Tag Archive for 'crazy'

It’s due

I have to sort of think of this like homework.  What I want to avoid right now is using a “journaling” voice; that’s not my goal here.  Anyway, I used my notebook last night and I feel like I should go for 20 minutes if I’m doing longhand because I write so slowly.  What about tonight?

I don’t like literature.  I love good writing, and I love good stories, but I hate writing that feels like it’s trying really hard, and I hate stories that seem to exist for no greater reason than to exist.  Ayn Rand, in her manual on art, said that a story must include a theme.  She described theme as “an idea about human existence”.  Some stories (I’ll cite “The Catcher in the Rye” here) seem to be very weak on Theme.  Sure, there’s a plot, events happen that correlate to one another, but they express no overarching idea about human existence.  They leave me with the sense that I’ve just read something very self serving and ultimately meaningless.  I shouldn’t be offended; isn’t all art, by its very nature, self serving?  It exists only to please the artist, after all.  Or, it should exist only to please the artist.
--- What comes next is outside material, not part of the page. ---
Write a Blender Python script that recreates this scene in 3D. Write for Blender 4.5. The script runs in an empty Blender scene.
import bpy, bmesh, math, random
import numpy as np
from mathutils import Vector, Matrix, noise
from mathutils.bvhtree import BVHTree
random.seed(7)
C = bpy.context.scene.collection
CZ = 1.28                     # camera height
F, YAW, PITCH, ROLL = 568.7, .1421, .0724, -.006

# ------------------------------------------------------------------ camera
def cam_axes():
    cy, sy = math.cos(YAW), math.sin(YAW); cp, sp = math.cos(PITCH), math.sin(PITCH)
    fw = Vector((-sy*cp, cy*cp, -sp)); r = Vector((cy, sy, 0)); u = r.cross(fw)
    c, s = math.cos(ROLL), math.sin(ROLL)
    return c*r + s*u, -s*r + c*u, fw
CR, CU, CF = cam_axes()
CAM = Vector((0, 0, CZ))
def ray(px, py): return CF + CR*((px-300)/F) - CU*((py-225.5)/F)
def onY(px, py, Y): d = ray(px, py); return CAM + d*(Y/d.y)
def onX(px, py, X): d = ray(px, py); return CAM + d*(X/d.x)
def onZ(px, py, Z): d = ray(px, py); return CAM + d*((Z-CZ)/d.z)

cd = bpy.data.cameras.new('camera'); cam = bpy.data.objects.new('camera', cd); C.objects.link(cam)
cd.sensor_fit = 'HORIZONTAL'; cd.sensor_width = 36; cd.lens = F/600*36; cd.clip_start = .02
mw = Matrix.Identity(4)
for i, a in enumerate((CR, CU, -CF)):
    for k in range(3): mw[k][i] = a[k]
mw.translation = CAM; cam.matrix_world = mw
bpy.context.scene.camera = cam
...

In any event, those sorts of novels, which are often described as “literature” and which can leave the reader with a vast sense of hopelessness do nothing for me.  I know it’s incredibly pretentious to call great works crap, so I won’t, but I wouldn’t read them.  Really.  Who would want to?

Here’s the rub…I have to overcome a great deal of psychological resistance to want to write what I want to write.  I need to stop taking myself so seriously.  And the other rub is, what I want to write, I have no ideas about.  What I don’t care to write, I can easily think of several plots for.  Should theme develop out of plot, or vice versa?  I need t read more.  Enough!  Should I doodle?  I need to do something “fictitious” to make his time spent worthwhile, and believe me, it took 20 minutes of procrastinating to get this 10 minutes of writing to happen.  Alright, Lets talk dogs.

When I open the garage door the first thing I see are their crates, because that’s what I’m looking for, I guess.  I slide my toe to the edge of the first step, the lip is made of wood, in contrast to the rest of the kitchen floor which is tile.  The second before I put my weight on that piece of wood, I always imagine it snapping off, sending me sprawling into the garage, accompanied by the sound of my body slamming into concrete, the baying of dogs, and, undoubtedly, a fair amount of cursing.  But when I get my weight onto this wooden flange I’m instantly reminded of how sturdy it is.  It doesn’t even tremble, not just a little.  Impressive craftsmanship.  Reaching the floor of the garage I always take a minute to survey the situation.  Both of their food bowls are empty, Noah is low on water.  To my left, the door between them and sweet freedom stands, secured by a metal slide bar no thicker than a pencil.  I unlatch it and open it, because what follows is barely controlled chaos.

Noah is always first, because if I let Macy out first she will crawl into his crate to attack him.  I don’t know what pleasure she can get out of this, but she relishes it so much that sometimes I consider leting her do it simply for her own gratification.  Once he’s out of his crate he stretches, first front, extending his front paws and lowering his chest to the floor, then back, moving his body forward to rest over the front, lengthening the rear legs.  After this, it’s quick-as-you-like through the door, to turn around and bark (at me, I suppose).  By this time Macy is grumbling, and putting a paw on the door to her crate, as if to remind me that she needs to go as well, as if I could forget.  And this now, is the time for bracing breaths.  This would be the time for a dram of dutch courage.  The time that makes grown men tremble.  You see, a 70 pound, one year old german shepherd’s exuberence is often only matched by the physical power and athleticism of same.  To say that she jumps for joy would be an understatement.  She leaps.  She flings her soul into the air, and her body follows.  There are moments, at the top of her arc, when she is looking down at me and time stops.  I can see her trying to decide which of my softest and least protected bodyparts she should drag a paw across.  Arm?  Chest?  Cheek?  It’s not deliberate, but she is so excited, so happy to see me, to be free, to…well, who knows.  Sniff.  Stretch.  In any event, she must do one full circle around me, and at least two jumps, before she’ll go outside.  Once she’s done that she’s pretty manageable, but those few moments…they’re something.